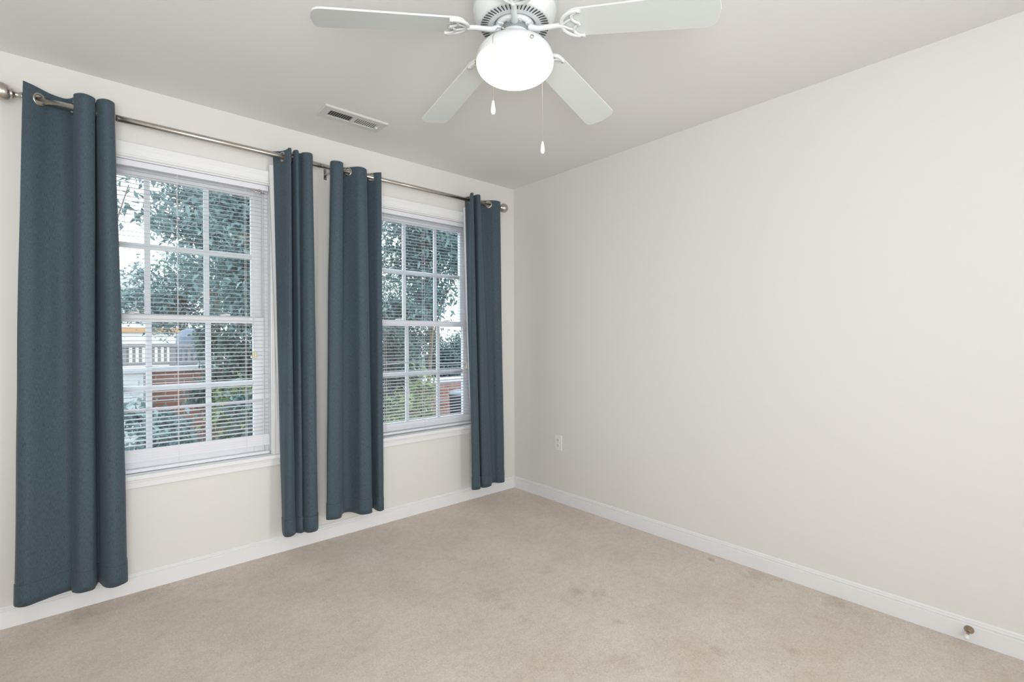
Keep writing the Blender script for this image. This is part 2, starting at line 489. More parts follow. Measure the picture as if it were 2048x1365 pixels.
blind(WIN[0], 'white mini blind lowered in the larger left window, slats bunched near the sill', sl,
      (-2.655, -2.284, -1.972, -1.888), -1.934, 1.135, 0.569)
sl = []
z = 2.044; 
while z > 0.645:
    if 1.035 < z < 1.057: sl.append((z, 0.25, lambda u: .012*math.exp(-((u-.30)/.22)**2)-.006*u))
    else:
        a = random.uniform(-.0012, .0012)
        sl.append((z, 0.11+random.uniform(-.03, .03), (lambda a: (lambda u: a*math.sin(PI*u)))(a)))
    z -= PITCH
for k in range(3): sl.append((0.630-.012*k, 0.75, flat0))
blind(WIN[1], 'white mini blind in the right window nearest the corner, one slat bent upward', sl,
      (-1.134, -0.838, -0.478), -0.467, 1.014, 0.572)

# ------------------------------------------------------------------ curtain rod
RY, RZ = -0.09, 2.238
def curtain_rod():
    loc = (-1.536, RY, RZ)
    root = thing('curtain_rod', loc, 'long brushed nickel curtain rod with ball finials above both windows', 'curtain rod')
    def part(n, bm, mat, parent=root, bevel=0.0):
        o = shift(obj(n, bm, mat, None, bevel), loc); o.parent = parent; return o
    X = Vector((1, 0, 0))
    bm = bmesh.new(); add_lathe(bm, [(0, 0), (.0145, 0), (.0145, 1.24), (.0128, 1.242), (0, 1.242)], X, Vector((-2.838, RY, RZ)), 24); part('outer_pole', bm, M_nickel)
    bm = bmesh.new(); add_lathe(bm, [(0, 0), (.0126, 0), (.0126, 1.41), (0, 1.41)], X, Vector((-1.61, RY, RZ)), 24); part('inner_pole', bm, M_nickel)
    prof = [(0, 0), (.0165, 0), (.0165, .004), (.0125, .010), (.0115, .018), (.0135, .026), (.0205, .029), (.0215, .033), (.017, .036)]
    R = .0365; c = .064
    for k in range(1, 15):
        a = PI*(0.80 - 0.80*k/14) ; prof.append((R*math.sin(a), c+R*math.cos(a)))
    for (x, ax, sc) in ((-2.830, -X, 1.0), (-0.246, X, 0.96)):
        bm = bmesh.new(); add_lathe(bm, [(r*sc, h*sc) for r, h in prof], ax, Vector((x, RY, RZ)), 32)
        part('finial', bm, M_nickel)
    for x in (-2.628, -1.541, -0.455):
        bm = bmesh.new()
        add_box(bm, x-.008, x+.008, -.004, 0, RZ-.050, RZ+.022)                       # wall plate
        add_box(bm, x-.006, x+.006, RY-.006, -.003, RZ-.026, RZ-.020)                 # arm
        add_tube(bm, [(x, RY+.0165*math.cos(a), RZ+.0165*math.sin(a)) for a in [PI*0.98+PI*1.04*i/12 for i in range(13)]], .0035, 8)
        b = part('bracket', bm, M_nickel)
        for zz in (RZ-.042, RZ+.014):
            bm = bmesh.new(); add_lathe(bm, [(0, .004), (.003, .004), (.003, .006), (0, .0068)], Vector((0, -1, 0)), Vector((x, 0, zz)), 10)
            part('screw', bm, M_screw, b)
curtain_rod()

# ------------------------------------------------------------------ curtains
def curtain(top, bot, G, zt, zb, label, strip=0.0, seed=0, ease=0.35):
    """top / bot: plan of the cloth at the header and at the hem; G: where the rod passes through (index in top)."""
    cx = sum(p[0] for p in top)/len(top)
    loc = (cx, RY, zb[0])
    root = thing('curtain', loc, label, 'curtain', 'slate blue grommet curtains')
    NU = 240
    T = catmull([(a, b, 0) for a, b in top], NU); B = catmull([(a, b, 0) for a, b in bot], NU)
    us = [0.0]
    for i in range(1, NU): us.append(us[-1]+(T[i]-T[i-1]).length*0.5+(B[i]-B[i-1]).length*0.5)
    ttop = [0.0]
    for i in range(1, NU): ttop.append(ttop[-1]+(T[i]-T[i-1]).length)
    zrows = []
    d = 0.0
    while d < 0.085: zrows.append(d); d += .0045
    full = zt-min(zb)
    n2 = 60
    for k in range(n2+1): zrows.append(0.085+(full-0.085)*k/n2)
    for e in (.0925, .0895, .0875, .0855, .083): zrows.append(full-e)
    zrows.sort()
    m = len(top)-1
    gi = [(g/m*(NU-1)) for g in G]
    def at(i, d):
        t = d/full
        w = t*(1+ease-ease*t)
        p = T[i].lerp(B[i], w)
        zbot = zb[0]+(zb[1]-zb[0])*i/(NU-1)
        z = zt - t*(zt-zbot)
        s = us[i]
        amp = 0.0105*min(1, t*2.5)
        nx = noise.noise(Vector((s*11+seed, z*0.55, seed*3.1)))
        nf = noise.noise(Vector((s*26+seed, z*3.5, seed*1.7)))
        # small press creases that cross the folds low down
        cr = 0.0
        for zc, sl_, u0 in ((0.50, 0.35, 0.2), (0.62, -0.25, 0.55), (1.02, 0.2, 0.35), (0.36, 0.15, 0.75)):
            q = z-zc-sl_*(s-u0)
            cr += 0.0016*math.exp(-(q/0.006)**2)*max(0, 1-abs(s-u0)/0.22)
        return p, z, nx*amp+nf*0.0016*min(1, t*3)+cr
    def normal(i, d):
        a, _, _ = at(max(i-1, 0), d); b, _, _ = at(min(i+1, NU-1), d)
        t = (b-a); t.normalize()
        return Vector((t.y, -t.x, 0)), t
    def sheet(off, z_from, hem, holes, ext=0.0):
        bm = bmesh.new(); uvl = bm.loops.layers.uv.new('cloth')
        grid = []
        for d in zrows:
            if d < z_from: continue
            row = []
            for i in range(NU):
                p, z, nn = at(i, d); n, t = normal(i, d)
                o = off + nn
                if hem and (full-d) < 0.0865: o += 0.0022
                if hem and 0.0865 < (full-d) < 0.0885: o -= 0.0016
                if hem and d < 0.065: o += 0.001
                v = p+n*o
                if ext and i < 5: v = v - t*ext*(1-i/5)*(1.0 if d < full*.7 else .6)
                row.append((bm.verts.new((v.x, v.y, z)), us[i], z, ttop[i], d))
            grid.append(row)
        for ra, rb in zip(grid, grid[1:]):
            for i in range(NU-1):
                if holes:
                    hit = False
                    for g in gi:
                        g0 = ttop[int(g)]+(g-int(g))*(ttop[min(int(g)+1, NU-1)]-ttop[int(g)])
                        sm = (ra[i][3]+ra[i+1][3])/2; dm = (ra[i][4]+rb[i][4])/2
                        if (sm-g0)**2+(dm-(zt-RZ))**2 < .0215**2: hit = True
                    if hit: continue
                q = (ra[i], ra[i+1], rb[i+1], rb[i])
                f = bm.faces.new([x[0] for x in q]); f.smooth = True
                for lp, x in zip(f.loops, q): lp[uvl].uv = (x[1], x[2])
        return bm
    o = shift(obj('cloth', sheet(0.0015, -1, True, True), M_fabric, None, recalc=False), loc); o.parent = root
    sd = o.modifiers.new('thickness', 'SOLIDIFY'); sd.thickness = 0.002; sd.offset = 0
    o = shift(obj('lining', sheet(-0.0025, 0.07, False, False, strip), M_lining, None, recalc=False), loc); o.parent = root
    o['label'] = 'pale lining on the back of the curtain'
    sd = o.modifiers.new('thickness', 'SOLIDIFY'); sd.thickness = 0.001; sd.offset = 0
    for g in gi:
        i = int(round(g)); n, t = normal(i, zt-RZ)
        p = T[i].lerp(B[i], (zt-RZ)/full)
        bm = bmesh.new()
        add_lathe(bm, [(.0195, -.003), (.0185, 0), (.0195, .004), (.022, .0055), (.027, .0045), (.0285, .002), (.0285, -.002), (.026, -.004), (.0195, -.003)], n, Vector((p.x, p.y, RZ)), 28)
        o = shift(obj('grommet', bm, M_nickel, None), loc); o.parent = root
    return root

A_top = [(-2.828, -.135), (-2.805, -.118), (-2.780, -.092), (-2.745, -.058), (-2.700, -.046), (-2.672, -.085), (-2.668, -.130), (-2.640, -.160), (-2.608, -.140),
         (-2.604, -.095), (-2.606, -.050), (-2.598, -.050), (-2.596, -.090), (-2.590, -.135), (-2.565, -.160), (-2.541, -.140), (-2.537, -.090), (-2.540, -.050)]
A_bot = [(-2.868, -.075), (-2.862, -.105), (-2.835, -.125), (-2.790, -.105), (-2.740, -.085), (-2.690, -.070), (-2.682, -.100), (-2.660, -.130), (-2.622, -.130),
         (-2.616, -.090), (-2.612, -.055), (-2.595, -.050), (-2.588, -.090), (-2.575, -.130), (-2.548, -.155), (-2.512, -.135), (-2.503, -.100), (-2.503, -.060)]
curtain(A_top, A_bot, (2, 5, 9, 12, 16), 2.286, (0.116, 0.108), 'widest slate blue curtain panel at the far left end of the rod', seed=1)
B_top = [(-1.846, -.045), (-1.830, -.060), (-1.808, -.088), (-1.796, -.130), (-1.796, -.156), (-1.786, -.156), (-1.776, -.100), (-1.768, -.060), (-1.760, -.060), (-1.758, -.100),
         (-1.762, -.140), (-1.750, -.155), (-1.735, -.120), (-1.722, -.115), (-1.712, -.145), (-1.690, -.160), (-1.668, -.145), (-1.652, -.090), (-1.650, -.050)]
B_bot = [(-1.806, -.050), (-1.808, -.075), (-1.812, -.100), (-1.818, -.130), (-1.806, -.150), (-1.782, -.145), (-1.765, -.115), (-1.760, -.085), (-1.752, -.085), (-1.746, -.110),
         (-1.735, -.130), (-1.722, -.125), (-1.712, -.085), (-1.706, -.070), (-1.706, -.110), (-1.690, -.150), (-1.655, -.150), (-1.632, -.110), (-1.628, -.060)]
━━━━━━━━
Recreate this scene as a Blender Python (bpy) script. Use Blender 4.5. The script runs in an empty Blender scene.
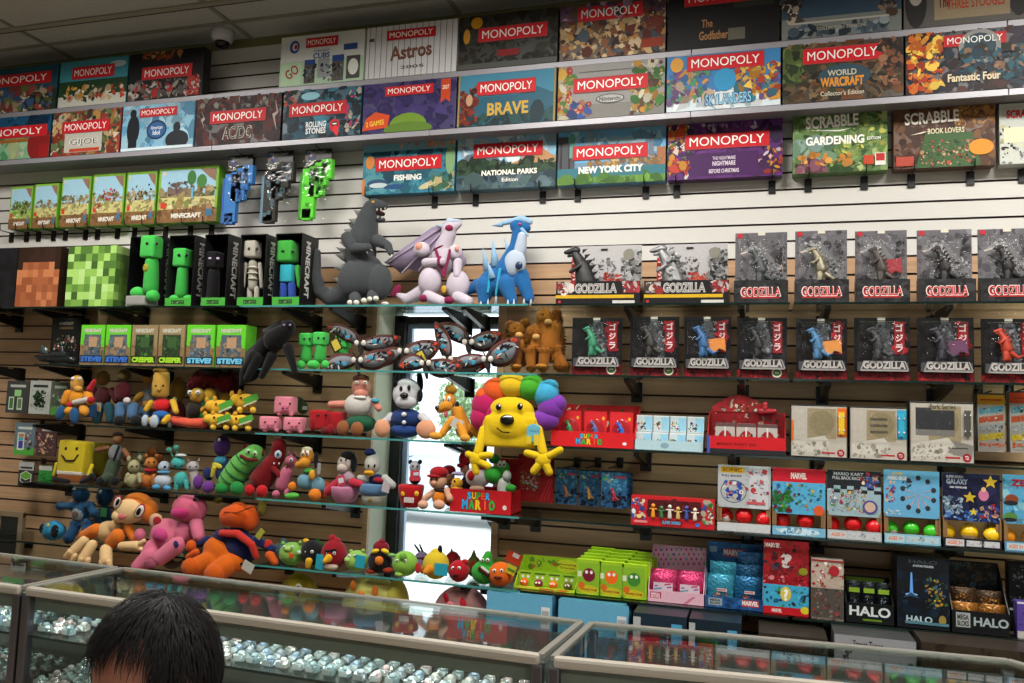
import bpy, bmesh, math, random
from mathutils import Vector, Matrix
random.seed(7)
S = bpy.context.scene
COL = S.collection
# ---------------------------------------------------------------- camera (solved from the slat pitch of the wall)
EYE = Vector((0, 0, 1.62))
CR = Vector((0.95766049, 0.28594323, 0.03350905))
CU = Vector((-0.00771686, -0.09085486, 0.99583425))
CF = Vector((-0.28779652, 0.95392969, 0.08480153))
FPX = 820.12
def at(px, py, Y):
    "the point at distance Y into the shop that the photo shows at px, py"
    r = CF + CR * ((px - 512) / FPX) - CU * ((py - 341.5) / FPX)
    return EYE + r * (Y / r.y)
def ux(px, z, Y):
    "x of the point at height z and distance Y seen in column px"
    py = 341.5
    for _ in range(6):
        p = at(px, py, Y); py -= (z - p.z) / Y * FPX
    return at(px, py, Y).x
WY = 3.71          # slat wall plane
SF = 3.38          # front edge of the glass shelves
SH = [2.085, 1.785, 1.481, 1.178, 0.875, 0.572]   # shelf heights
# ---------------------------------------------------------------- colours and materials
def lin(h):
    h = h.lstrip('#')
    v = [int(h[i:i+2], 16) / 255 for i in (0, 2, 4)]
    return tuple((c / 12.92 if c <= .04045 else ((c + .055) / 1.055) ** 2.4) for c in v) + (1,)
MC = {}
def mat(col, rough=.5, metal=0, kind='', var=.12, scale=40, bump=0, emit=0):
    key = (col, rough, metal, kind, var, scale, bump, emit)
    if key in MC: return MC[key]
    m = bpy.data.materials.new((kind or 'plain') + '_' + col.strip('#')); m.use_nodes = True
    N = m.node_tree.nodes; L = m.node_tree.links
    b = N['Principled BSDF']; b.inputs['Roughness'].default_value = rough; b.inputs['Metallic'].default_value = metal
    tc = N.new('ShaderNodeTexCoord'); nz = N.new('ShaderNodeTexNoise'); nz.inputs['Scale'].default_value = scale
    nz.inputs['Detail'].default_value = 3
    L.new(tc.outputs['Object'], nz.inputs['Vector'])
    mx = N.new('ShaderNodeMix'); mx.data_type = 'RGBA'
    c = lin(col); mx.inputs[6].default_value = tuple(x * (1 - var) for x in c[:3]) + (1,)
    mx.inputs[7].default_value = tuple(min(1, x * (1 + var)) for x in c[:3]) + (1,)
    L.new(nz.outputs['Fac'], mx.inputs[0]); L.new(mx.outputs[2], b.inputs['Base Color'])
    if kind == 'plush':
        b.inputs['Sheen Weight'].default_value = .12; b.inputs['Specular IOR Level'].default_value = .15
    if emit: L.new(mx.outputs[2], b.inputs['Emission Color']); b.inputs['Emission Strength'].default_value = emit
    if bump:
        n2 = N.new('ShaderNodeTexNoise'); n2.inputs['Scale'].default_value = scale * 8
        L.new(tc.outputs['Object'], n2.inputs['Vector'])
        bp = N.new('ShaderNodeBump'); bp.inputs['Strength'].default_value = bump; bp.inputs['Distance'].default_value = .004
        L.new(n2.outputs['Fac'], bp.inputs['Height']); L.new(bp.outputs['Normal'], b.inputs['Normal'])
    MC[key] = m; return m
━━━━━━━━
• **What to produce**
Identify each line holding the string "scene", and copy it out.

• **Solution**
Recreate this scene as a Blender Python (bpy) script. Use Blender 4.5. The script runs in an empty Blender scene.
S = bpy.context.scene